• **Task directions**
Retype the opening lines of the listing below, ending with the line that contains "o = bpy.data.objects.new(name, None);", and leave out any pictures.

** BEGIN Provided material **

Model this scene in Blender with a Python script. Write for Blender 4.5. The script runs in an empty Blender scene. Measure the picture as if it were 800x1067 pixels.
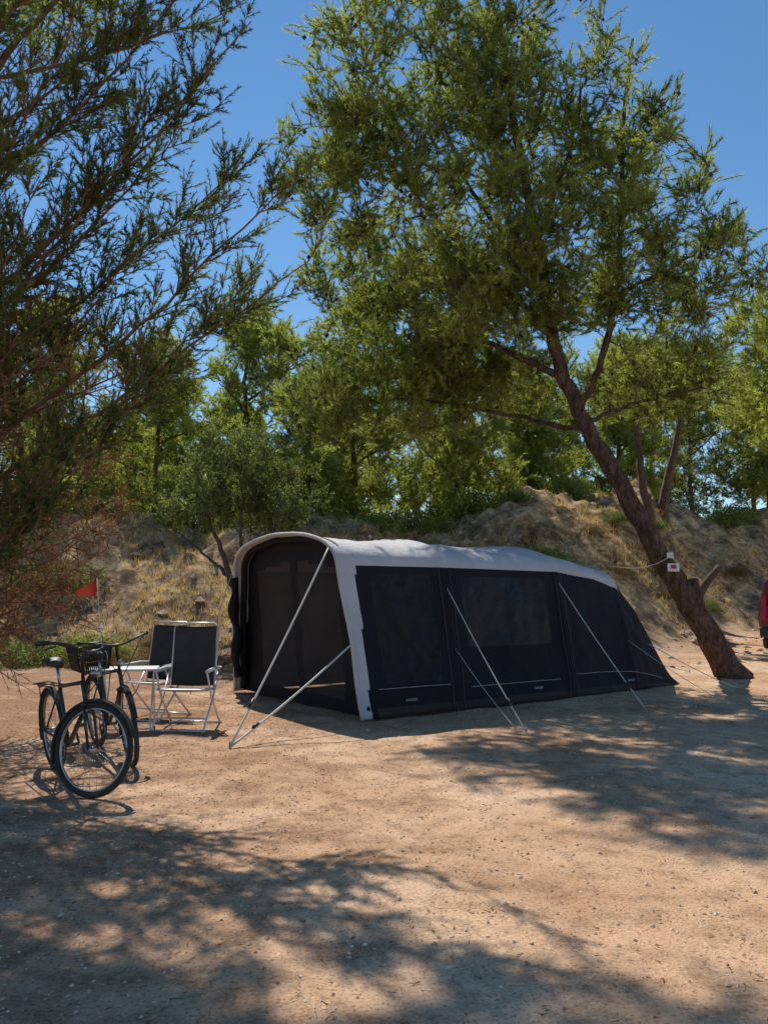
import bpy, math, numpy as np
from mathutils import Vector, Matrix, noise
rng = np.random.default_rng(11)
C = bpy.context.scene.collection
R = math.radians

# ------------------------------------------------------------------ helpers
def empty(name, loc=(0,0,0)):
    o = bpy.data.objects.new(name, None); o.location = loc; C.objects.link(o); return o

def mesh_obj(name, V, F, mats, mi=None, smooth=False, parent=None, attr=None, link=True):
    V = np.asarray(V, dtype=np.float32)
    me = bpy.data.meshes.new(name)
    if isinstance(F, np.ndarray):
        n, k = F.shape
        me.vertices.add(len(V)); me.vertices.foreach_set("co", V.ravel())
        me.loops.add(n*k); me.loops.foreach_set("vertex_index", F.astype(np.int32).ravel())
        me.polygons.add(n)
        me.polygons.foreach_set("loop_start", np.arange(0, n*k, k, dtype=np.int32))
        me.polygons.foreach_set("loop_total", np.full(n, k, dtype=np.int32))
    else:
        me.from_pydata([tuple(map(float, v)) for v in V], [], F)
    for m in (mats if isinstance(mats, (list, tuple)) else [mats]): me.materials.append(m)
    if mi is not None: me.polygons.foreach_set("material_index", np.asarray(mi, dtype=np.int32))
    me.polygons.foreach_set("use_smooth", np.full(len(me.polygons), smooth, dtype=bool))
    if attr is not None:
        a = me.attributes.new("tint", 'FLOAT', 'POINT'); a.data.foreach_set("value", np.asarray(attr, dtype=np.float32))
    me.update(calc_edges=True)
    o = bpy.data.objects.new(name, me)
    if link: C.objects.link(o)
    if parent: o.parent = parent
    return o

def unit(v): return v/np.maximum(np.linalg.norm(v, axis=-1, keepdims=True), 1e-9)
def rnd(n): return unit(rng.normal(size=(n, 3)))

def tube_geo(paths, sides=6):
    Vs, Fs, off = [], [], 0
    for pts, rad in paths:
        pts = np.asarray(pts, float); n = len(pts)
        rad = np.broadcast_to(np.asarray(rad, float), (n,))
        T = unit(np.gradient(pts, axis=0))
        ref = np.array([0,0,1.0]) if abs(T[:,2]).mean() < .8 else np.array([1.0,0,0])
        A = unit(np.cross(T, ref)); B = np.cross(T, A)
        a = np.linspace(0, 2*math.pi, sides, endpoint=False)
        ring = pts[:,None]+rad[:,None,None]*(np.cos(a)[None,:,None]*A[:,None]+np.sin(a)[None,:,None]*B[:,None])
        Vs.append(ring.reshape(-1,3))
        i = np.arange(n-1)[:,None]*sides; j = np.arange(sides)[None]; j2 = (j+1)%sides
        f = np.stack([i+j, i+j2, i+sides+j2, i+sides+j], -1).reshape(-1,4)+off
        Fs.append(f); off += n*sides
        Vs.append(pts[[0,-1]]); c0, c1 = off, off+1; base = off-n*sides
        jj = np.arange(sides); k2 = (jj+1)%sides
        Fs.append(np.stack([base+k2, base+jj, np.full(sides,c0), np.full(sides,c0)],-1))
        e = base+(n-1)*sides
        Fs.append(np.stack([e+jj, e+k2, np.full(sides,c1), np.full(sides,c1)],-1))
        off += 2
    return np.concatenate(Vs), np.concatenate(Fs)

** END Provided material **

• **Answer in full**
Model this scene in Blender with a Python script. Write for Blender 4.5. The script runs in an empty Blender scene. Measure the picture as if it were 800x1067 pixels.
import bpy, math, numpy as np
from mathutils import Vector, Matrix, noise
rng = np.random.default_rng(11)
C = bpy.context.scene.collection
R = math.radians

# ------------------------------------------------------------------ helpers
def empty(name, loc=(0,0,0)):
    o = bpy.data.objects.new(name, None); o.location = loc; C.objects.link(o); return o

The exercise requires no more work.